6.4Pour l’examen de la communication, le Comité suit sa jurisprudence qui établit qu’une communication peut constituer un abus lorsqu’elle est présentée après un délai exceptionnellement long sans raison suffisante pour justifier ce retard. Le Comité rappelle que les auteurs lui ont adressé la présente communication près de quinze ans après l’entrée en vigueur de la loi contestée (loi no 87/1991) et près de onze ans après que ladite loi a cessé d’être applicable. Le Comité fait observer que les auteurs n’ont avancé pour toute explication que le fait qu’ils n’étaient pas en mesure à l’époque de recouvrer la nationalité tchèque. En l’espèce, alors que l’État partie a soulevé la question de ce retard constitutif d’un abus du droit de plainte, les auteurs n’ont pas expliqué ni justifié pourquoi ils avaient attendu près de quinze ans avant de soumettre leur plainte au Comité. À la lumière de ces éléments, pris ensemble, et compte tenu du fait que la décision du Comité dans l’affaire Simunekremonte à 1995, le Comité conclut que le retard est déraisonnable et excessif au point de constituer un abus du droit de présenter une communication et, dans les circonstances particulières de l’espèce, il déclare la communication irrecevable en vertu de l’article 3 du Protocole facultatif.

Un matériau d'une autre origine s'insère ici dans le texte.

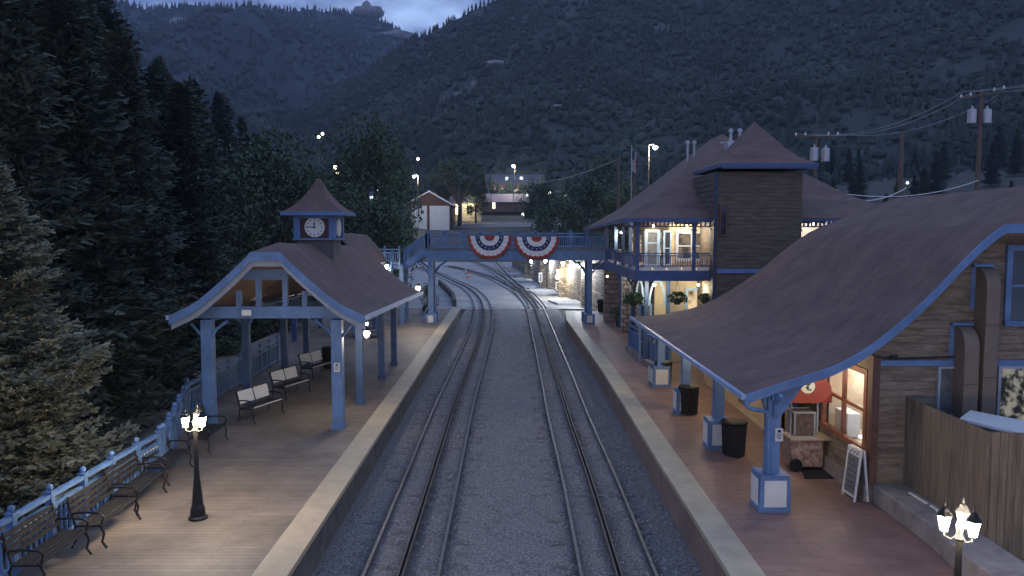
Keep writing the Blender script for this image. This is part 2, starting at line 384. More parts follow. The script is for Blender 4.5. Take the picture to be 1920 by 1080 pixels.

6.5En conséquence, le Comité des droits de l’homme décide:

a)Que la communication est irrecevable en vertu de l’article 3 du Protocole facultatif;

b)Que la présente décision sera communiquée à l’État partie et aux auteurs de la communication.

[Adopté en anglais (version originale), en espagnol et en français. Paraîtra ultérieurement en arabe, en chinois et en russe dans le rapport annuel du Comité à l’Assemblée générale.]